The Tory leader will declare 2010-2020 the 'turnaround decade' and announce a ‘dramatic shift in housing policy in our country’ which means developers can build affordable homes for purchase, not just rent, as part of those planning gain agreements.

The social housing sector, which is getting it in the neck from the government at the moment, will cry foul on this, pointing out that it will seriously hamper housing associations' efforts to build more homes for those on council waiting lists. But the Tories believe that increasing the supply of housing is the most important thing, rather than the supply of a certain sort of tenure. And they think that building homes to buy is more desirable for developers, too.

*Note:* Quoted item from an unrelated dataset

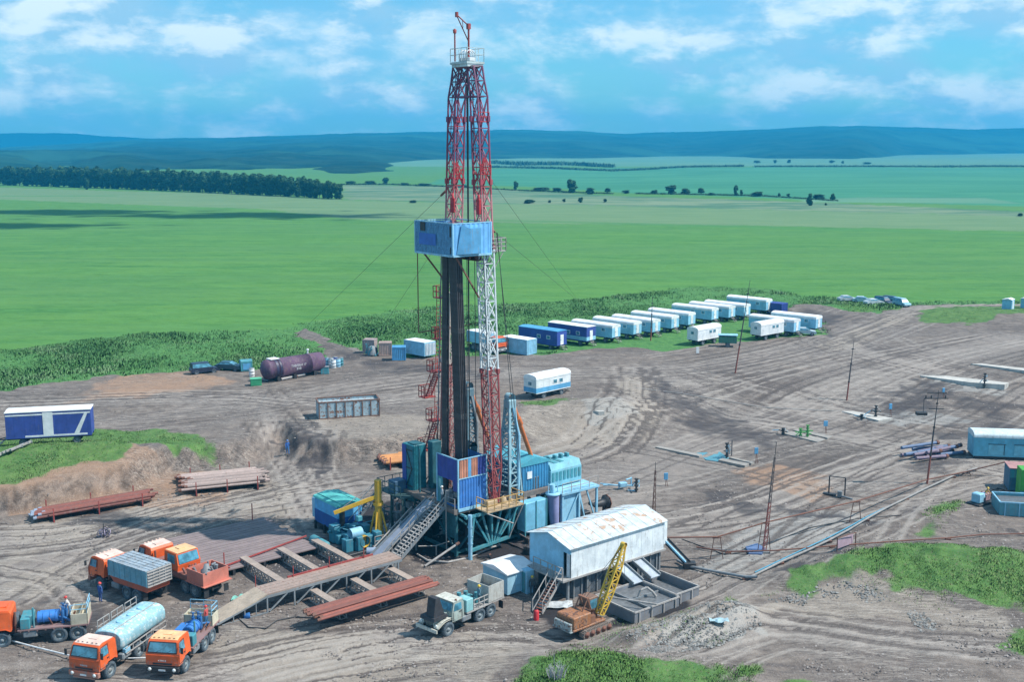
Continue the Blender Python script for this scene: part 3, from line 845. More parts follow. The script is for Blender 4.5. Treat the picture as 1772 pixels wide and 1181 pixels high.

George Osborne has already made getting more homes built a central part of his leadership campaign, perhaps inspired a little by Macmillan’s success in housebuilding and career. That Cameron wants to make the moral, Conservative, case for more homes in his speech, complaining about those who have developed ‘affordable’ housing policy being homeowners who do not acknowledge the desire in the next generation to own a property too, does mean there is a slightly better chance of the government actually getting more homes built. It also shows that the Prime Minister doesn’t mind reviving some of the planning battles of the last Parliament in order to accomplish something he believes is essential to the long-term success of the Tory party.